Radical About Face: How I Stopped Worrying and Learned to Love the General

I want to see a general in the White House. For a woman born and bred in Berkeley, a leading community in any anti-war movement, this urge should generate an identity crisis. But it doesn’t. That disorientation has already occurred. In seeking the presidency, former Supreme Allied Commander Wesley K. Clark fused my conflicted self and brought me back to Democratic ground.

The general and I have a lot in common. Now living in Istanbul, the Turkish site of four recent terrorist bombings, and a former ground zero resident with a view of New York’s smoking pile, my world is a war zone. Instead of activist or escapist pursuits, I choose geopolitical chess.

After September 11 I worried I was turning into a Republican, practically an out-of-body experience. Longtime leftist friends marched in the streets while I was glued to the couch, waiting for the latest Osama tape on Fox.

I was already apolitical, having come unmoored from the leftwing in my twenties, when superficies concerned me most. Ineffectual packaging and delivery of a message, a typical province of radicals, seemed the ultimate self-indulgence and more about making statements than differences.

But then I saw myself acting like someone else. I was displaying the flag in my New York apartment window, on my lapel, and in the car, without a hint of irony and much emotion. Brandishing the flag was a homecoming after a lifetime of being an outsider. There was a time when I felt I couldn’t even buy one.

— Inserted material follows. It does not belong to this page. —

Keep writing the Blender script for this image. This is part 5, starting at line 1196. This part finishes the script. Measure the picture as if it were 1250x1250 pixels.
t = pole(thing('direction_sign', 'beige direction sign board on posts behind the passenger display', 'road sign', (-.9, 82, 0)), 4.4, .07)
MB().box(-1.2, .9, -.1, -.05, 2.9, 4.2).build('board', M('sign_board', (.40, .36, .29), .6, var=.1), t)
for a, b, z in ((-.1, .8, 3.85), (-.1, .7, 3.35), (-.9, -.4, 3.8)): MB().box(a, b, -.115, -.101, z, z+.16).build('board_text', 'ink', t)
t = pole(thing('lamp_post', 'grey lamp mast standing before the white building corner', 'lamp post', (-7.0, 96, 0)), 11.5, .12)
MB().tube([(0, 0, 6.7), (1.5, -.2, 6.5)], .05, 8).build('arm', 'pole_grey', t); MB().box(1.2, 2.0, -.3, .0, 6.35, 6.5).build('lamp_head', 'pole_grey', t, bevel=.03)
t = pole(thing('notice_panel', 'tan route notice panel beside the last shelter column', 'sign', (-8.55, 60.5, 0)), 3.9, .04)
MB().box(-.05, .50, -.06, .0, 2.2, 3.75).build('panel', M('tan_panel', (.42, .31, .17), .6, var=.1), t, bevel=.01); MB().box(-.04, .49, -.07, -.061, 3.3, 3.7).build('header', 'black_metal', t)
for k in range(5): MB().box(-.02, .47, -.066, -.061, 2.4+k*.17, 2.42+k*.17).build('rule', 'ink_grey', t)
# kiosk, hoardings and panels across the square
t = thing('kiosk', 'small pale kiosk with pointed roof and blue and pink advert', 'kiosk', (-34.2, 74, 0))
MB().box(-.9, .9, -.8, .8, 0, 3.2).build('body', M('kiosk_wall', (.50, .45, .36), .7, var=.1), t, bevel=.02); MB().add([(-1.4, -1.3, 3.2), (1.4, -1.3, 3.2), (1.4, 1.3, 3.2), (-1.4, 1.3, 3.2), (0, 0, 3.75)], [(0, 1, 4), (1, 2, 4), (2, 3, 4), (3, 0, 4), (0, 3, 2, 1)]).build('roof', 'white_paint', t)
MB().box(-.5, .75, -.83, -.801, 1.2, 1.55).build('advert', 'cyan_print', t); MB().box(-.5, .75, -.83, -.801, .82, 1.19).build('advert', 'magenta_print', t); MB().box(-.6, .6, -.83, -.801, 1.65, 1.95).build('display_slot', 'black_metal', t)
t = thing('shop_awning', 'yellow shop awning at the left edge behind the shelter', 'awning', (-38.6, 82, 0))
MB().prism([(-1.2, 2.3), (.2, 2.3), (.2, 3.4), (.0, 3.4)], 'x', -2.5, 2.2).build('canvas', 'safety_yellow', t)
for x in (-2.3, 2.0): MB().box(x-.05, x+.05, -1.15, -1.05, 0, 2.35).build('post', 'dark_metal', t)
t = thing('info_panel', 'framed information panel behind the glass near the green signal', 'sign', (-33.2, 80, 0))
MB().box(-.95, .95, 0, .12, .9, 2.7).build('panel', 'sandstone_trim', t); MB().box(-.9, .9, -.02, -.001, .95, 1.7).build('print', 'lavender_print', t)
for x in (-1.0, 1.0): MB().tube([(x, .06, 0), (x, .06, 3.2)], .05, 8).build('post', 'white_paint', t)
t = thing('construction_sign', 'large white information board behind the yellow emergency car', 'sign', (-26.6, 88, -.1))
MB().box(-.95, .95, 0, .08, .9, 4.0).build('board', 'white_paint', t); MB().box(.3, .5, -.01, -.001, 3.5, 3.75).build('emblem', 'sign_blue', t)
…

At a 1975 church rummage sale, my sister and I coveted a star-spangled banner as a bedspread, but the elderly seller chastised our disrespect. I was better educated about icons of Communist China than emblems of the nation, my progressive school abandoning the pledge of allegiance that year for an alternative morning ritual: calisthenics to a scratchy Chairman Mao record.

Most people can’t go home again, but I can’t even visit. My bohemian parents no longer recognize my political identity as an offshoot of their own. One Berkeley notion I’ve sloughed, illustrated by NATO generals at my wedding (groom’s side) is that the military is solely negative.

My Northern Californian childhood was steeped in a fundamental enmity for the armed forces, sinister wing of an objectionable government. Instead of tying yellow ribbons around gnarled oaks, neighbors papered telephone poles to get the U.S. out of Latin America. When my rebellious younger sister requested an Air Force brochure, the corruptive material was confiscated directly from the postman.

However alien in our mailbox and out on the scruffy streets, the service was familiar to me. Counter to Berkeley counterculture, and owing to my father’s drafted acquaintance with Army discipline, I was raised in a spit and shine household. Excellence was the only option, elbow grease the lone method, hierarchy unimpeachable, and punishment swift. Ever grunts, my sisters and I scrubbed bathroom grout with toothbrushes and grew steely with push-ups when afoul of regulations, while good report cards and judo promotions netted weekend passes for R’n’R sleepovers at friends’ houses. I trained seventeen years in boot camp, I discovered in college.  A first year West Point cadet described the climate he was expected to endure at the elite academy. “They take away basic rights and give them back as privileges,” he whined, trying to impress me.

That particular West Pointer failed to stir me, but crisp four star General Clark has. On television after 9/11, Clark anchored my attention with his magnetic and commanding presence, and drew me to his reasoned and reasonable commentary about Iraq, the war on terror, and the importance of the U.N. and NATO.  Later, the grassroots draft of the worldly and diplomatic warrior stoked hopes for a better world.  Eighty year old Midwestern veterans called the general back to duty, West Coast thirtysomethings pledged unemployment checks, and Europeans ineligible to vote declared “the world needs you”.  In announcing his Democratic candidacy, the brilliant strategist and Rhodes Scholar restored my place in that party. I recognize my complicated self in the Democrat he defines, a patriot forged from diverse life experiences and high-stakes demands of our time. Clark’s erudite defense of our Constitution reverberates in my idealistic Berkeley heart.

With the general in the White House, America is my home.

In a brainy, principled, comprehensive Clark world I’m not a traitor because I performed calisthenics to Chairman Mao, and intense athletic and academic achievements made me the stalwart character I am today. Clark’s well-delivered presentation of important issues is standard.

A liberal in conservative uniform, a peace-lover who knows how and when to prosecute a successful war, a thinking man of action whose own self-respect is a pleasure to esteem, Clark is where I’ve been headed my whole life.